You might think I’m overreacting to this statement (which, I should make clear, wasn’t directed towards me) but it does raise a few interesting questions that I would like to address:

  1. What is a slut?
  2. Do I need an excuse to dress like a “slut”? Can I dress like a “slut” for my own satisfaction or is my “slutty” attire purely for the (dis)pleasure of others?
  3. What exactly do you mean by “get away with it”? Should there be consequences for the way I dress? Who decides what is a “slutty” outfit and do they also decide the consequence(s)?

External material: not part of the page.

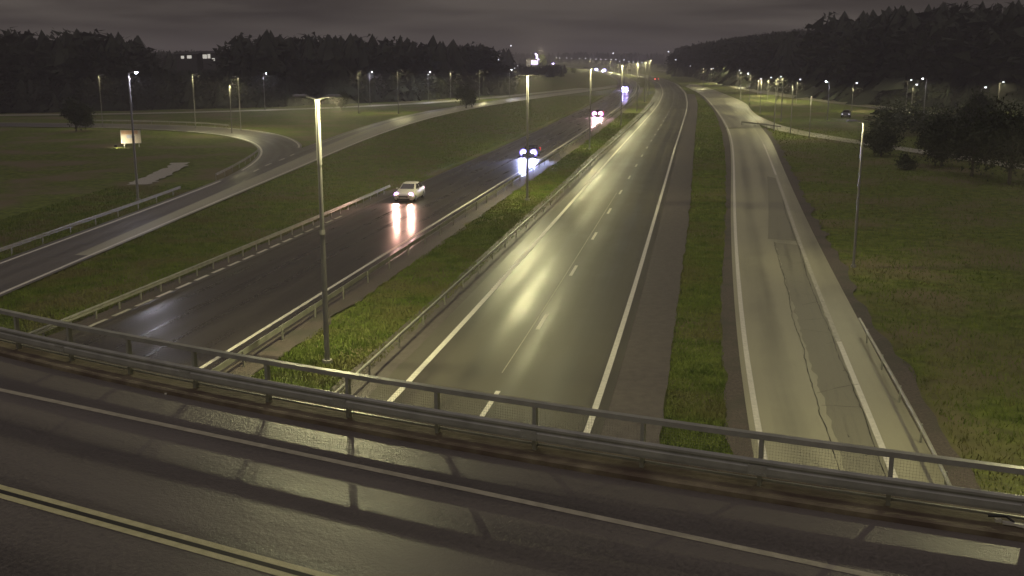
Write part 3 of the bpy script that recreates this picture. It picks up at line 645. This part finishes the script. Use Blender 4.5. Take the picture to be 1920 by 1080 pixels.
# deck lines
def dline(c, off, wd, m, name):
    P = curve(c, -60, 40, 200); P = offset(P, off); o = sheet2(name, offset(P, -wd / 2), offset(P, wd / 2), BZ + .006, m, None, 1, kind=None); return onbr(o)
dline(ce, 0, .15, M['deckpaint'], 'edge_line')
dline(cd, -.0, .13, M['yellow'], 'centre_line'); dline(cd, .24, .13, M['yellow'], 'centre_line'); dline(cd, .12, .09, M['crack'], 'joint_line')

rl = empty('bridge_railing', (RAIL[0][0], RAIL[0][1], BZ)); tag(rl, 'steel bridge railing with top rail, crash beam and fine wire mesh', 'railing')
seg = RAIL[(RAIL[:, 0] > -22) & (RAIL[:, 0] < 16)]
rl.location = (0, 0, BZ)
s3 = np.c_[seg, np.zeros(len(seg))]
MB().sweep(s3, [(-.07, .91), (-.07, 1.0), (.06, 1.0), (.06, .91)]).build('top_rail', M['rail'], rl)
MB().sweep(s3, [(.22, .37), (.29, .385), (.30, .43), (.30, .52), (.25, .55), (.25, .57), (.285, .585), (.285, .625), (.22, .645), (.205, .645), (.205, .37)]).build('crash_beam', M['rail'], rl)
MB().sweep(s3, [(-.06, .17), (-.06, .21), (-.02, .21), (-.02, .17)]).build('bottom_rail', M['rail'], rl)
sg_ = np.r_[0, np.cumsum(np.linalg.norm(np.diff(seg, axis=0), axis=1))]
sref = np.interp(rp[5][0], seg[:, 0], sg_) % 2.0
nn = normals(seg); pm = None; k = 0
mesh_m = mat('mesh_wire', (.30, .30, .27), .5, metal=.6)
cs_ = []
c = sref
while c < sg_[-1]:
    q = [np.interp(c, sg_, seg[:, j]) for j in (0, 1)]; i = min(np.searchsorted(sg_, c), len(seg) - 1); a = math.atan2(nn[i][1], nn[i][0]); cs_.append((c, q, a))
    if pm is None:
        pm = MB().box((0, 0, .525), (.10, .07, .87)).box((0, 0, .095), (.18, .15, .02)).box((.125, 0, .50), (.17, .10, .16)).build('post', M['rail'], rl); o = pm
    else: o = link('post', pm.data, rl)
    o.location = (q[0], q[1], 0); o.rotation_euler = (0, 0, a); c += 2.0
    k += 1
    if k % 2:
        if k == 1:
            sp = MB().box((.302, 0, .475), (.012, .30, .17))
            for by in (-.11, -.05, .05, .11):
                for bz in (.43, .52): sp.tube((.305, by, bz), (.322, by, bz), .013, .010, 6)
            spo = sp.build('splice_plate', M['rail'], rl); so = spo
        else: so = link('splice_plate', spo.data, rl)
        so.location = (q[0], q[1], 0); so.rotation_euler = (0, 0, a)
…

Let’s go through these one by one:

  1. A “slut”: “A term for a woman or girl who is considered to have loose sexual morals or who is sexually promiscuous” (Wikipedia). “A woman with the morals of a man” (Urban Dictionary)

Something to think about…

  1. I think I speak for every woman when I say, “Yes, I have breasts/ass/legs. Yes, my outfit is highlighting my breasts/ass/legs. No, this is not a signal that I want to have sex with you.”An outfit, or indeed Halloween costume, is never consent (even if it is a sexy pumpkin). Maybe, just maybe, we wear things that make us feel and look good because we want to feel and look good, for ourselves. Also, who decides what is “slutty” and what isn’t? If you don’t like what someone is wearing, that’s fine. Everyone is entitled to his or her opinion; just don’t perpetuate the dangerous myth that a woman’s sexual intentions are in any way related to her clothing.
  1. The last part of the statement is actually what scares me the most: “…get away with it”. It suggests that dressing in a certain way validates people’s actions towards you and this is eerily similar to the “yeah, but did you see what she was wearing?” rhetoric that so often occurs after a woman is sexually assaulted.
Credit: OC Rape Crisis Center
Credit: OC Rape Crisis Center

This may seem like an overreaction to a throwaway comment but these sexual objectifications of woman are heard far too often in everyday life and the media (y’know things are bad when a US presidential candidate utters the phrase “grab her by the p*ssy”).

The saddest thing is that we are all guilty of tearing each other down every now and then (myself included), but sometimes certain words and actions can perpetuate a sexist stereotype that we have been trying to rid ourselves of for decades.

So if you want to dress up like a bunny à la Regina George or keep it more traditionally scary like Cady, do it and accept the choices of others. Live and let live, and all that.

Also, I am aware that Halloween is now over for this year but fear not, ladies, Amazon has got us sorted for Christmas … (click here).

P.s I will not apologise for the number of Mean Girls references throughout this post.